*** SUPPLIED RECORDS ***
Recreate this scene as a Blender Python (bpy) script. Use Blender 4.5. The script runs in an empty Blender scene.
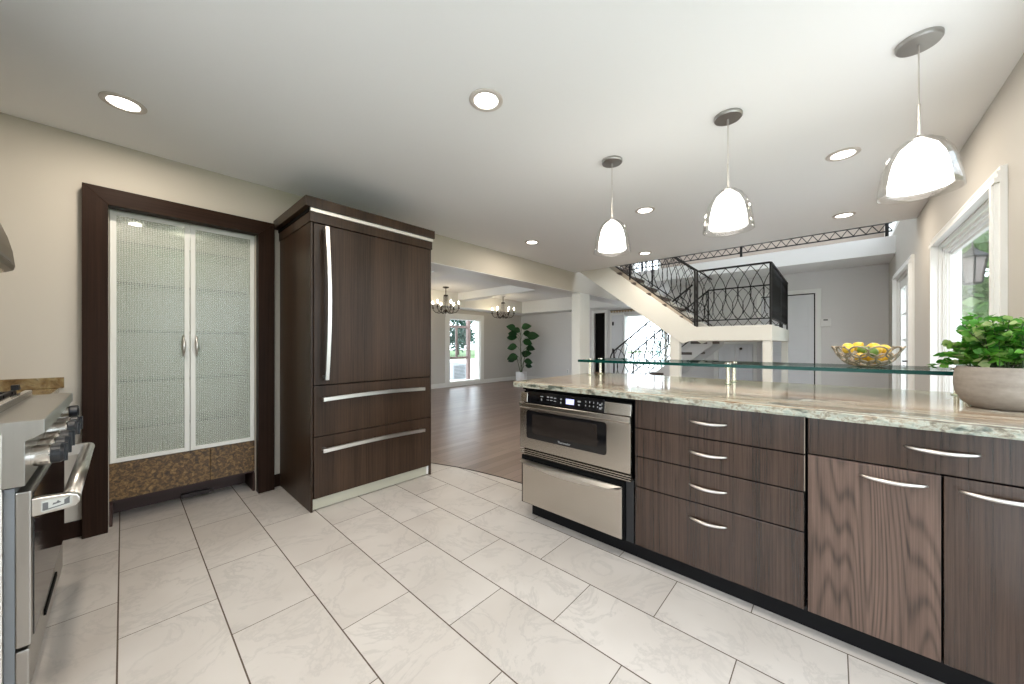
import bpy, bmesh, math, random
from mathutils import Vector, Matrix
random.seed(7)
S = bpy.context.scene
C = S.collection
PI = math.pi

# ------------------------------------------------------------------ camera, world, exposure
cam_d = bpy.data.cameras.new('camera'); cam = bpy.data.objects.new('camera', cam_d); C.objects.link(cam)
cam_d.sensor_width = 36; cam_d.lens = 354.0/1024*36; cam_d.shift_y = 3/1024; cam_d.clip_start = .02; cam_d.clip_end = 300
cam.location = (0, 0, 1.17)
cam.rotation_euler = (PI/2, 0, -math.atan2(.73975, .67288))
S.camera = cam
S.view_settings.view_transform = 'Standard'; S.view_settings.look = 'None'
S.view_settings.gamma = 1; S.view_settings.use_curve_mapping = False
S.view_settings.exposure = 0.10
W = bpy.data.worlds.new('sky'); S.world = W; W.use_nodes = True
bg = W.node_tree.nodes['Background']; bg.inputs[0].default_value = (.84, .92, 1, 1); bg.inputs[1].default_value = 5.5
DOWN_W = 10.0       # watts of one recessed downlight
S.cycles.max_bounces = 10; S.cycles.diffuse_bounces = 6; S.cycles.transparent_max_bounces = 12
S.cycles.sample_clamp_indirect = 6; S.cycles.caustics_reflective = False; S.cycles.caustics_refractive = False

# ------------------------------------------------------------------ material helpers
def mat(name):
    m = bpy.data.materials.new(name); m.use_nodes = True
    nt = m.node_tree; b = nt.nodes['Principled BSDF']
    return m, nt, b
def simple(name, col, rough=.5, metal=0, spec=.5, coat=0, emit=None, es=0):
    m, nt, b = mat(name)
    b.inputs['Base Color'].default_value = (*col, 1); b.inputs['Roughness'].default_value = rough
    b.inputs['Metallic'].default_value = metal; b.inputs['Specular IOR Level'].default_value = spec
    b.inputs['Coat Weight'].default_value = coat
    if emit: b.inputs['Emission Color'].default_value = (*emit, 1); b.inputs['Emission Strength'].default_value = es
    return m
class N:
    def __init__(s, nt): s.nt = nt
    def new(s, t, **k):
        n = s.nt.nodes.new(t)
        for a, v in k.items(): setattr(n, a, v)
        return n
    def ln(s, a, b): s.nt.links.new(a, b)
    def put(s, sock, v):
        if isinstance(v, bpy.types.NodeSocket): s.ln(v, sock)
        elif v is not None: sock.default_value = v
    def m(s, op, a, b=None, c=None):
        n = s.new('ShaderNodeMath', operation=op)
        for i, v in enumerate((a, b, c)):
            if v is not None: s.put(n.inputs[i], v)
        return n.outputs[0]
    def mix(s, f, a, b):
        n = s.new('ShaderNodeMix', data_type='RGBA')
        s.put(n.inputs[0], f)
        for i, v in ((6, a), (7, b)):
            s.put(n.inputs[i], v if isinstance(v, bpy.types.NodeSocket) else (*v, 1))
        return n.outputs[2]
    def coord(s, scale=(1, 1, 1), loc=(0, 0, 0), rot=(0, 0, 0)):
        t = s.new('ShaderNodeTexCoord'); mp = s.new('ShaderNodeMapping')
        s.ln(t.outputs['Object'], mp.inputs[0]); mp.inputs['Scale'].default_value = scale
        mp.inputs['Location'].default_value = loc; mp.inputs['Rotation'].default_value = rot
        return mp.outputs[0]
    def noise(s, vec, scale, detail=4, rough=.55, dist=0):
        n = s.new('ShaderNodeTexNoise'); s.ln(vec, n.inputs['Vector'])
        n.inputs['Scale'].default_value = scale; n.inputs['Detail'].default_value = detail
        n.inputs['Roughness'].default_value = rough; n.inputs['Distortion'].default_value = dist
        return n.outputs[0]
    def ramp(s, f, stops):
        n = s.new('ShaderNodeValToRGB'); s.ln(f, n.inputs[0]); e = n.color_ramp.elements
        while len(e) < len(stops): e.new(.5)
        for x, (p, c) in zip(e, stops): x.position = p; x.color = (*c, 1) if not isinstance(c, float) else (c, c, c, 1)
        return n.outputs[0]
    def bump(s, h, strength, dist, b):
        n = s.new('ShaderNodeBump'); n.inputs['Strength'].default_value = strength; n.inputs['Distance'].default_value = dist
        s.ln(h, n.inputs['Height']); s.ln(n.outputs[0], b.inputs['Normal'])

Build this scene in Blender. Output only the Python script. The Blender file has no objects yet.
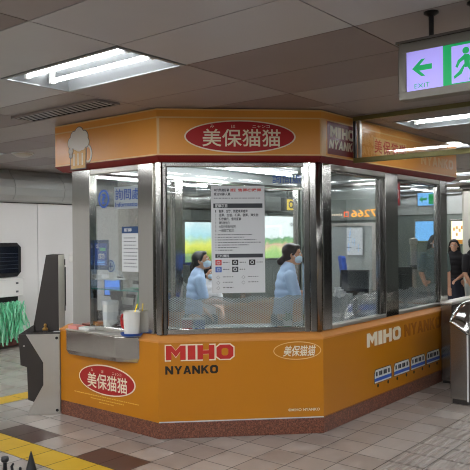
import bpy, bmesh, math, random
from mathutils import Vector, Matrix, noise
random.seed(7)
SC = bpy.context.scene
COL = SC.collection
V = Vector

# ------------------------------------------------------------------ camera
YAW, PIT, ROLL, EYE = math.radians(39.2977), math.radians(.1138), math.radians(-.504), 1.7
fw = V((math.cos(YAW)*math.cos(PIT), math.sin(YAW)*math.cos(PIT), math.sin(PIT)))
rt = V((math.sin(YAW), -math.cos(YAW), 0)); up = rt.cross(fw)
r2 = rt*math.cos(ROLL)+up*math.sin(ROLL); u2 = up*math.cos(ROLL)-rt*math.sin(ROLL)
cd = bpy.data.cameras.new('camera'); cam = bpy.data.objects.new('camera', cd); COL.objects.link(cam)
M = Matrix((r2, u2, -fw)).transposed().to_4x4(); M.translation = V((0, 0, EYE)); cam.matrix_world = M
cd.sensor_width = 36; cd.lens = 36*672.1/470; cd.clip_start = .05; cd.clip_end = 200
SC.camera = cam
# ------------------------------------------------------------------ world, exposure
w = bpy.data.worlds.new('world'); SC.world = w; w.use_nodes = True
w.node_tree.nodes['Background'].inputs[0].default_value = (.80, .83, .9, 1)
w.node_tree.nodes['Background'].inputs[1].default_value = .3
SC.view_settings.view_transform = 'Standard'; SC.view_settings.look = 'None'
SC.view_settings.exposure = 1.56; SC.view_settings.gamma = 1; SC.view_settings.use_curve_mapping = False
SC.cycles.use_denoising = True; SC.cycles.filter_width = 1.05
SC.cycles.max_bounces = 10; SC.cycles.transparent_max_bounces = 24
TUBE = 7.5          # strength of the fluorescent tubes
BOOTH_TUBE = 34.0

# ------------------------------------------------------------------ materials
def lin(c):
    return tuple(((v/255)/12.92 if v/255 <= .04045 else ((v/255+.055)/1.055)**2.4) for v in c)+(1,)
def mat(name, rgb, rough=.5, metal=0, spec=.5, var=0, vscale=8, bump=0, bscale=60, emit=0, stretch=None, coat=0):
    m = bpy.data.materials.new(name); m.use_nodes = True
    nt = m.node_tree; b = nt.nodes['Principled BSDF']; c = lin(rgb)
    b.inputs['Base Color'].default_value = c; b.inputs['Roughness'].default_value = rough
    b.inputs['Metallic'].default_value = metal; b.inputs['Specular IOR Level'].default_value = spec
    b.inputs['Coat Weight'].default_value = coat
    if emit:
        b.inputs['Emission Color'].default_value = c; b.inputs['Emission Strength'].default_value = emit
    if var or bump:
        tc = nt.nodes.new('ShaderNodeTexCoord'); mp = nt.nodes.new('ShaderNodeMapping')
        nt.links.new(tc.outputs['Object'], mp.inputs['Vector'])
        if stretch: mp.inputs['Scale'].default_value = stretch
    if var:
        n = nt.nodes.new('ShaderNodeTexNoise'); n.inputs['Scale'].default_value = vscale; n.inputs['Detail'].default_value = 5
        nt.links.new(mp.outputs[0], n.inputs['Vector'])
        mx = nt.nodes.new('ShaderNodeMix'); mx.data_type = 'RGBA'
        mx.inputs['A'].default_value = tuple(max(0, v*(1-var)) for v in c[:3])+(1,)
        mx.inputs['B'].default_value = tuple(min(1, v*(1+var)) for v in c[:3])+(1,)
        nt.links.new(n.outputs['Fac'], mx.inputs['Factor']); nt.links.new(mx.outputs['Result'], b.inputs['Base Color'])
    if bump:
        n2 = nt.nodes.new('ShaderNodeTexNoise'); n2.inputs['Scale'].default_value = bscale; n2.inputs['Detail'].default_value = 3
        nt.links.new(mp.outputs[0], n2.inputs['Vector'])
        bp = nt.nodes.new('ShaderNodeBump'); bp.inputs['Strength'].default_value = bump; bp.inputs['Distance'].default_value = .01
        nt.links.new(n2.outputs['Fac'], bp.inputs['Height']); nt.links.new(bp.outputs[0], b.inputs['Normal'])
    return m
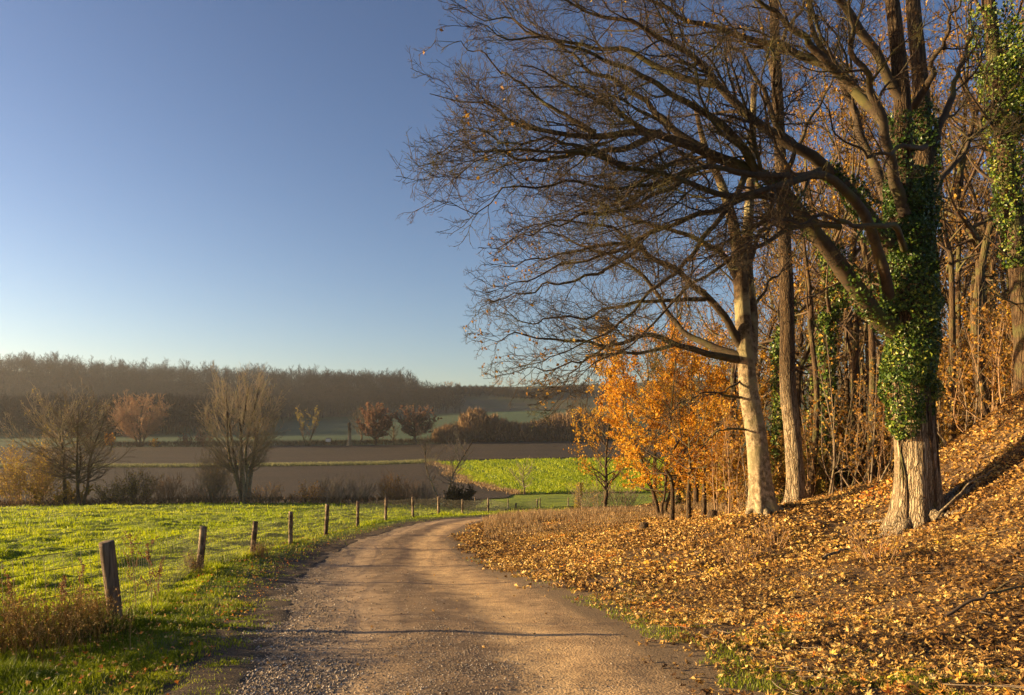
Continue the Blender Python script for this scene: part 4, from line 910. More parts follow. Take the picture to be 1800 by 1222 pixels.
***
- WHAT YOU WILL DO: Set down the records above word for word, from the first line through the line containing "PI = math.pi", both included; leave out the pictures.

- RESULT:
Recreate this scene as a Blender Python (bpy) script. Use Blender 4.5. The script runs in an empty Blender scene.
import bpy, bmesh, math, random
from mathutils import Vector, Matrix
random.seed(7)
S = bpy.context.scene
C = S.collection
PI = math.pi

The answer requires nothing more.